### INFORMATION PROVIDED
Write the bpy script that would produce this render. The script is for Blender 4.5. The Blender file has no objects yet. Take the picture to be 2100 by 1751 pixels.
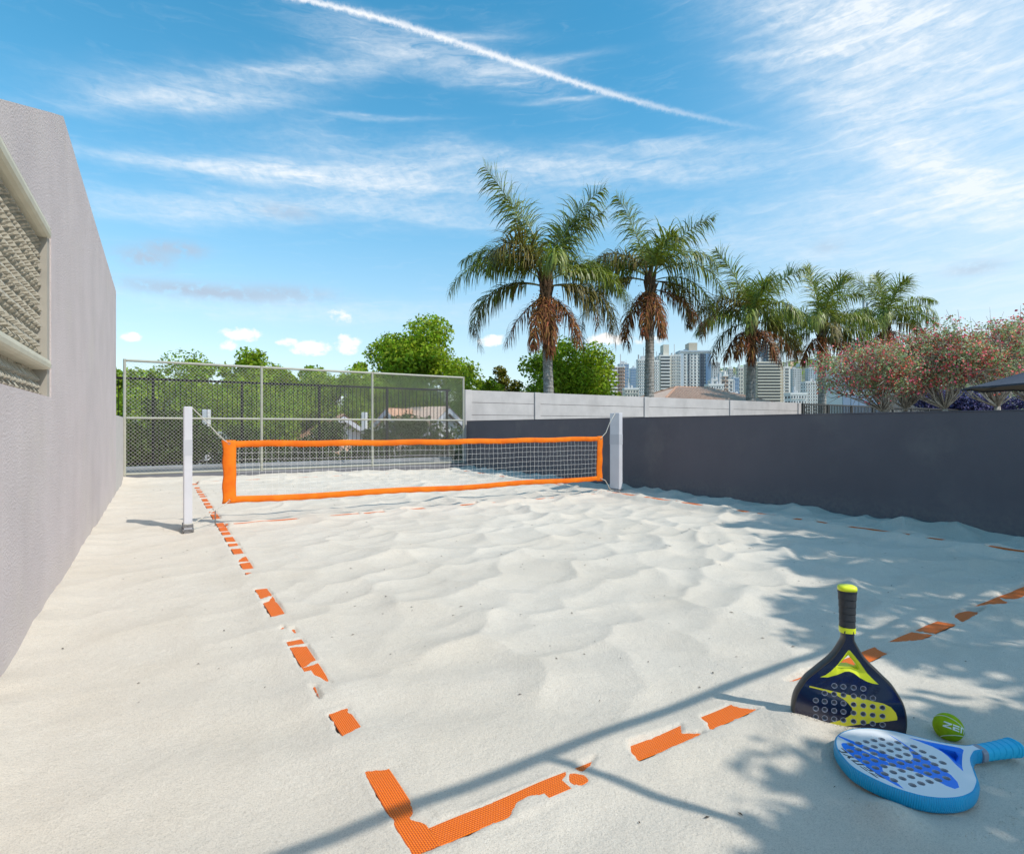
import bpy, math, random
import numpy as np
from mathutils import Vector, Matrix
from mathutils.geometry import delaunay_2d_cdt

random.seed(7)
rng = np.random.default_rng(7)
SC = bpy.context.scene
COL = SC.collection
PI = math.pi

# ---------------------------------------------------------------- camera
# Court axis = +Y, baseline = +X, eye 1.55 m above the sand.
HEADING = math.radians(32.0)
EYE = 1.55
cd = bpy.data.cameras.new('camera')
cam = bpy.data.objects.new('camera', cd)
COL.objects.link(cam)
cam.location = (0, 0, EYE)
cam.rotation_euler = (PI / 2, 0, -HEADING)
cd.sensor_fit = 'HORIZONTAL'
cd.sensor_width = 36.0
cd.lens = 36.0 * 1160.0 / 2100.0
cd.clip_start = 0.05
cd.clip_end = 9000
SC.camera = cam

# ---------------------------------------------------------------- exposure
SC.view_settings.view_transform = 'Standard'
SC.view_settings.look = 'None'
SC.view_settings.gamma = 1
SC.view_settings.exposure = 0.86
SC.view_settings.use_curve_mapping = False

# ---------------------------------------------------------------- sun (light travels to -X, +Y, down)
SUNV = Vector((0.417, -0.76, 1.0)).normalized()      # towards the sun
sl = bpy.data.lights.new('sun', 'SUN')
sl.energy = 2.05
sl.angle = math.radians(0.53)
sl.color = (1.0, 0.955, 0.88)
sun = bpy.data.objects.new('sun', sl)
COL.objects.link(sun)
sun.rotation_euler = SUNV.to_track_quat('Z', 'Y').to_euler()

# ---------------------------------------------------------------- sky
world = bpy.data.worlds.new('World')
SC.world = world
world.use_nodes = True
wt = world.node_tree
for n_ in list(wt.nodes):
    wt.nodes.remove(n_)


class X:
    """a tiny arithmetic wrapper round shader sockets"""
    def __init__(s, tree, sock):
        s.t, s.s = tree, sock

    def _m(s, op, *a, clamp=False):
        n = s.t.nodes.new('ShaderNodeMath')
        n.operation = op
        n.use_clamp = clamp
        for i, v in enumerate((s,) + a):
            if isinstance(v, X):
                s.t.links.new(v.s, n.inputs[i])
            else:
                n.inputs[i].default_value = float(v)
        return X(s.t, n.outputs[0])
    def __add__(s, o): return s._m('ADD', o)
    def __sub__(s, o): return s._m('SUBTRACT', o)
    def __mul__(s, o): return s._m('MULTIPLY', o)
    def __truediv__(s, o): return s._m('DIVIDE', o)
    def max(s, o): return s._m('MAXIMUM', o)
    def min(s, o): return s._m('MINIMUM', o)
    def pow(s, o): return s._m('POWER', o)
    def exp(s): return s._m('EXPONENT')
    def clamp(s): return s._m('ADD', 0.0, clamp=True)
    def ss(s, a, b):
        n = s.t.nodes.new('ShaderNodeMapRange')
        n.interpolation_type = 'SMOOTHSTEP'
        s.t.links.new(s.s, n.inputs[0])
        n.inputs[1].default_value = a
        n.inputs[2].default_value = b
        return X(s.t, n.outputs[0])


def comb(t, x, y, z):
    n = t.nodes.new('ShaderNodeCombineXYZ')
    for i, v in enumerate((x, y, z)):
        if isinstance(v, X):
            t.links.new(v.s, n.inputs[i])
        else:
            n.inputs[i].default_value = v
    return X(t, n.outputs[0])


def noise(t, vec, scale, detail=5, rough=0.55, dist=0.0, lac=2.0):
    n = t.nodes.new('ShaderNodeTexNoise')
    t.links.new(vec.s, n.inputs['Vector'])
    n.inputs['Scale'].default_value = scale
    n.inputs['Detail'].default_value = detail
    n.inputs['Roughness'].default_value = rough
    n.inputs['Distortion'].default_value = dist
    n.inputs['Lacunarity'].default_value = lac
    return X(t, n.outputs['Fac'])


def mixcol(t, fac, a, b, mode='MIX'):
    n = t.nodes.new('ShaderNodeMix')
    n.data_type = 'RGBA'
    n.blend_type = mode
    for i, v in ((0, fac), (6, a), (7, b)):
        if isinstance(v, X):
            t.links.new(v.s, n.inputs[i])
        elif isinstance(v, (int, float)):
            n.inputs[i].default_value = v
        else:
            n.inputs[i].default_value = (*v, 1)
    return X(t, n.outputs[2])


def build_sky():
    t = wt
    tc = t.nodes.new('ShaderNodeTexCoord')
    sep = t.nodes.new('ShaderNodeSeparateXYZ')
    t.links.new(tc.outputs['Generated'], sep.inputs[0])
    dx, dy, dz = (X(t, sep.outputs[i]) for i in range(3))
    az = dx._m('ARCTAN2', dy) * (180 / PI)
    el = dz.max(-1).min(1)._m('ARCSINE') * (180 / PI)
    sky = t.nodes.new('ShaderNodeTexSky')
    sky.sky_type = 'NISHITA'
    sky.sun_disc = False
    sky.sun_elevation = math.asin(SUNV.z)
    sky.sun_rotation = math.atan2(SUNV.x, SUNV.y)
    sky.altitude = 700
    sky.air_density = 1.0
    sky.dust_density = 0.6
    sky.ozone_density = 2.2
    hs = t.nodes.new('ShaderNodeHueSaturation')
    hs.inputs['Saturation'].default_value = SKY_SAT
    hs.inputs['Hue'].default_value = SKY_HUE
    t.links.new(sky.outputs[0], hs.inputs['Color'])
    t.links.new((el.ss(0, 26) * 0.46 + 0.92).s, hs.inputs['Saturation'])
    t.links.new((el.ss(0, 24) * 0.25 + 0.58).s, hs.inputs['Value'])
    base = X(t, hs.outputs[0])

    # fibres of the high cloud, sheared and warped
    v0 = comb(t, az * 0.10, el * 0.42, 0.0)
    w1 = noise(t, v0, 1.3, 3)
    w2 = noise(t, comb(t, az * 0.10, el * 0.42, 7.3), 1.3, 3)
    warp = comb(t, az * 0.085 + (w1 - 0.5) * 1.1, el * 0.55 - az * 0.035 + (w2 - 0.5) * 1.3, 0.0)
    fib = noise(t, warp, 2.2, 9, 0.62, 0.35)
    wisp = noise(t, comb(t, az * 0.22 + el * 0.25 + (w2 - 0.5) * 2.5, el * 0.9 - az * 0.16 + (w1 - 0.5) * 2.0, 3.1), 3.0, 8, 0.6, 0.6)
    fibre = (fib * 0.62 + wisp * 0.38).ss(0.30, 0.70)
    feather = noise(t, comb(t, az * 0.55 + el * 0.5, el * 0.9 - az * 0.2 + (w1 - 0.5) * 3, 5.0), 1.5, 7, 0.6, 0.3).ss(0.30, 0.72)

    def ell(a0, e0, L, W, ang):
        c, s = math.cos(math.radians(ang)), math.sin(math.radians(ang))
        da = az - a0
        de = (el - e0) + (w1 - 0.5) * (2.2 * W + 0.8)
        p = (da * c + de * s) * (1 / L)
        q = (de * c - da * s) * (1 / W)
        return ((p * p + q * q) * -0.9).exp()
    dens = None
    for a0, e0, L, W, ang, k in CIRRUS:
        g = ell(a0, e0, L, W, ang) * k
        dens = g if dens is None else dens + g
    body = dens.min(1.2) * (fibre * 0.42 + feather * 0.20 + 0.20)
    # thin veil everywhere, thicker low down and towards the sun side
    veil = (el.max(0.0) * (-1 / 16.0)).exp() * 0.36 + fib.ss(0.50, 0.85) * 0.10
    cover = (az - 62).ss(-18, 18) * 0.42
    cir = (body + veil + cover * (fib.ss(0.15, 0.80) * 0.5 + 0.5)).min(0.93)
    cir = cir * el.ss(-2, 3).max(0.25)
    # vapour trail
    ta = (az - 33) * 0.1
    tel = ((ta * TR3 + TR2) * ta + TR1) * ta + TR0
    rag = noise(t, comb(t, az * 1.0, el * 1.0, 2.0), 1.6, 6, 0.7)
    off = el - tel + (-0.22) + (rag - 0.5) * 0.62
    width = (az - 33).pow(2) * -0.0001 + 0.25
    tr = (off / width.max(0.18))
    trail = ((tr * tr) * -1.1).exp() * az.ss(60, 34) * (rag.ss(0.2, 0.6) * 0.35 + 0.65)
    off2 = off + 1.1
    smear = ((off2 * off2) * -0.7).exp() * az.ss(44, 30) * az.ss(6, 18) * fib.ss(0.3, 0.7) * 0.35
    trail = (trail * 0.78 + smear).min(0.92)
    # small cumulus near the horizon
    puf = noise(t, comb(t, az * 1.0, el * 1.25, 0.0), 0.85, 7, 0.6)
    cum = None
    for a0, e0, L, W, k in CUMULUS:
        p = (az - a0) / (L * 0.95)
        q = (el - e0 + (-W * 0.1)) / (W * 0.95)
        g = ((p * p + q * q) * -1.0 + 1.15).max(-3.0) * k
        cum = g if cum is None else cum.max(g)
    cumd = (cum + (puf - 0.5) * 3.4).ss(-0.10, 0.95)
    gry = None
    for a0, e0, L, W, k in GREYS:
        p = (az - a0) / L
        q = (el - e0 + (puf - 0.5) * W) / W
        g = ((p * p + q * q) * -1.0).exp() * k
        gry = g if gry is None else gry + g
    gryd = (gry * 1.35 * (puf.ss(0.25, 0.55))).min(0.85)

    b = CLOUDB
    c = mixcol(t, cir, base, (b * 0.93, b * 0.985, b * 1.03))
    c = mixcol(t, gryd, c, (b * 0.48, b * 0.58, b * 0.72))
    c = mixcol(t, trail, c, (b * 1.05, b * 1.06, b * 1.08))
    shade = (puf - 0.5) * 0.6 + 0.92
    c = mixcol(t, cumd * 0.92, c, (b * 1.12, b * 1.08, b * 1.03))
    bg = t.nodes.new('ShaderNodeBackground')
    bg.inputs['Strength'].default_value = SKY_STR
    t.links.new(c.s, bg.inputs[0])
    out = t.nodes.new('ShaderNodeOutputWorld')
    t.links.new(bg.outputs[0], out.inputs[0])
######
§ WHAT IS REQUIRED
Begin at the first line of the material and copy each line exactly through the one containing "PI = math.pi". Omit pictures.

§ EXERCISE ANSWER
Write the bpy script that would produce this render. The script is for Blender 4.5. The Blender file has no objects yet. Take the picture to be 2100 by 1751 pixels.
import bpy, math, random
import numpy as np
from mathutils import Vector, Matrix
from mathutils.geometry import delaunay_2d_cdt

random.seed(7)
rng = np.random.default_rng(7)
SC = bpy.context.scene
COL = SC.collection
PI = math.pi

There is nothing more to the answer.